This work addresses the challenge of achieving high-precision localization with radar odometry in complex environments, where sparse returns and strong noise severely degrade performance. The authors propose a continuous trajectory optimization framework that tightly fuses radar and inertial measurements, introducing—for the first time in radar-inertial odometry—continuous point-to-pose uncertainty modeling coupled with explicit geometric constraints. By representing the trajectory as a continuous-time model, the method propagates control-point uncertainties to estimate full pose distributions at arbitrary timestamps. Furthermore, it dynamically adjusts radar point weights during point-to-surface projection by incorporating heteroscedastic measurement noise, thereby adaptively downweighting low-informative observations. Evaluated on multiple real-world datasets, the approach significantly outperforms existing methods, delivering substantial improvements in both localization accuracy and computational efficiency.

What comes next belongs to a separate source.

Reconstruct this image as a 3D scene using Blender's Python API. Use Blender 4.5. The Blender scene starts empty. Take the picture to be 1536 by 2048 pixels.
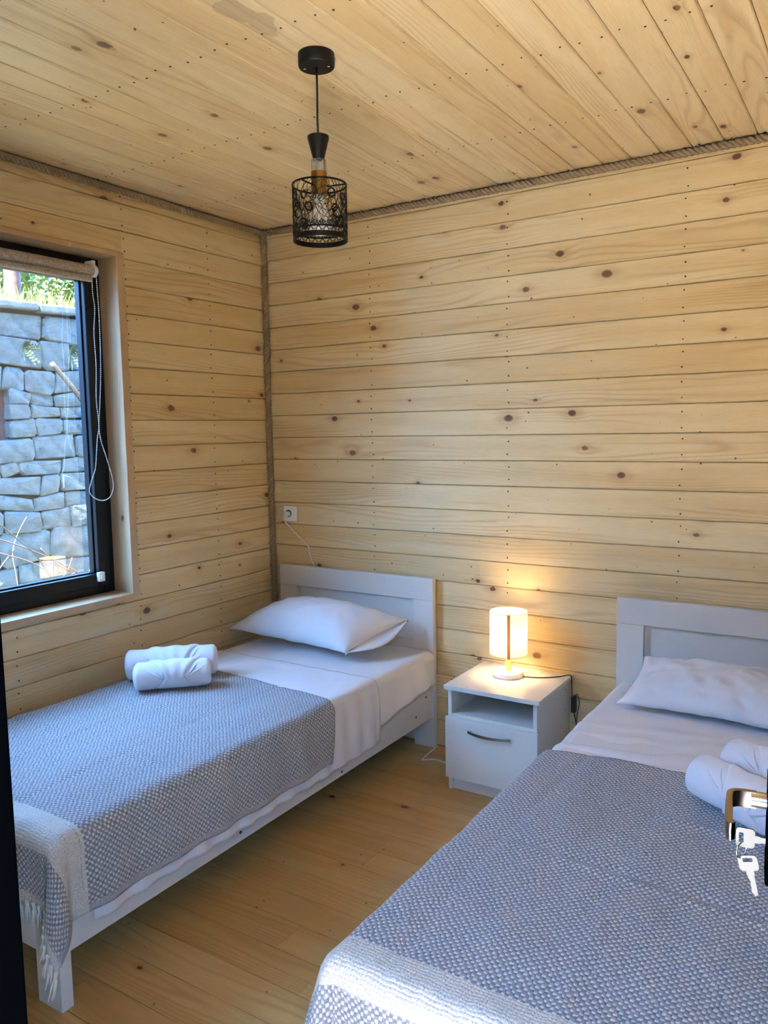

Radar odometry is crucial for robust localization in challenging environments; however, the sparsity of reliable returns and distinctive noise characteristics impede its performance. This paper introduces geometrically-constrained radar-inertial odometry and mapping that jointly consolidates point and pose uncertainty. We employ the continuous trajectory model to estimate the pose uncertainty at any arbitrary timestamp by propagating uncertainties of the control points. These pose uncertainties are continuously integrated with heteroscedastic measurement uncertainty during point projection, thereby enabling dynamic evaluation of observation confidence and adaptive down-weighting of uninformative radar points. By leveraging quantified uncertainties in radar mapping, we construct a high-fidelity map that improves odometry accuracy under imprecise radar measurements. Moreover, we reveal the effectiveness of explicit geometrical constraints in radar-inertial odometry when incorporated with the proposed uncertainty-aware mapping framework. Extensive experiments on diverse real-world datasets demonstrate the superiority of our method, yielding substantial performance improvements in both accuracy and efficiency compared to existing baselines.